Und Springer? Der gab sich völlig liberal. Die Frage, ob es Reality-TV überhaupt geben sollte, beantwortete er so: «Wenn man sich dafür ausspricht, dass normale Menschen ins Fernsehen kommen und über ihr Leben sprechen, kann man nicht all die Teile zensieren, die man nicht mag. Und wenn man sie nicht ins Fernsehen lässt, diskriminiert man sie, was antidemokratisch ist.»
Eher schon nimmt man ihm ab, wenn er sagte: «Wenn Sie intellektuell sein wollen, lesen Sie ein Buch. Das hier ist Entertainment.» Und Entertainment, das konnte er. Niemand könne Guilty-Pleasure-TV zu einer grösseren Kunst vollenden als Springer, so der amerikanische Journalist Steven Reddicliffe. Die Frage ist nur, auf wessen Kosten.

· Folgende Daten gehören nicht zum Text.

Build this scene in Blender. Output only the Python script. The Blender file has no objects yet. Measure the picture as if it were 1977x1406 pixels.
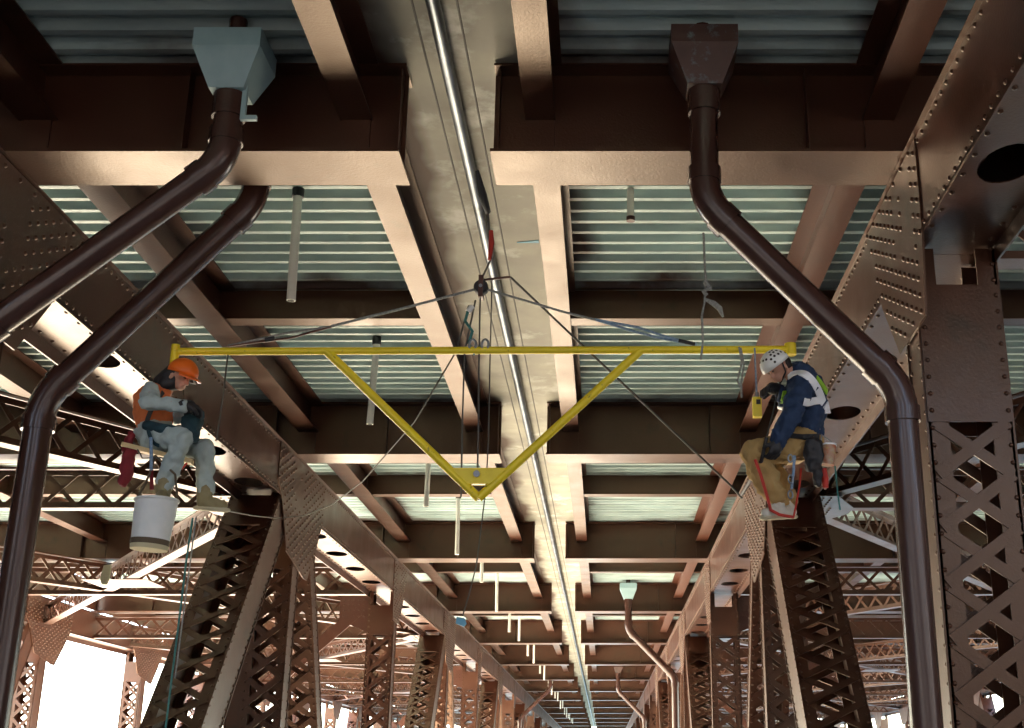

Im Herbst 2016, mitten im letzten US-Wahlkampf, schrieb Springer auf Twitter: «Hillary Clinton belongs in the White House. Donald Trump belongs on my show». Das pfeffert, könnte man auf den ersten Blick denken. Aber was sagt es darüber aus, wie Springer über die Gäste seiner Show dachte? Gut genug für eine Talkshow, aber bitte, bitte, niemals sollten sie die Politik des Landes mitbestimmen.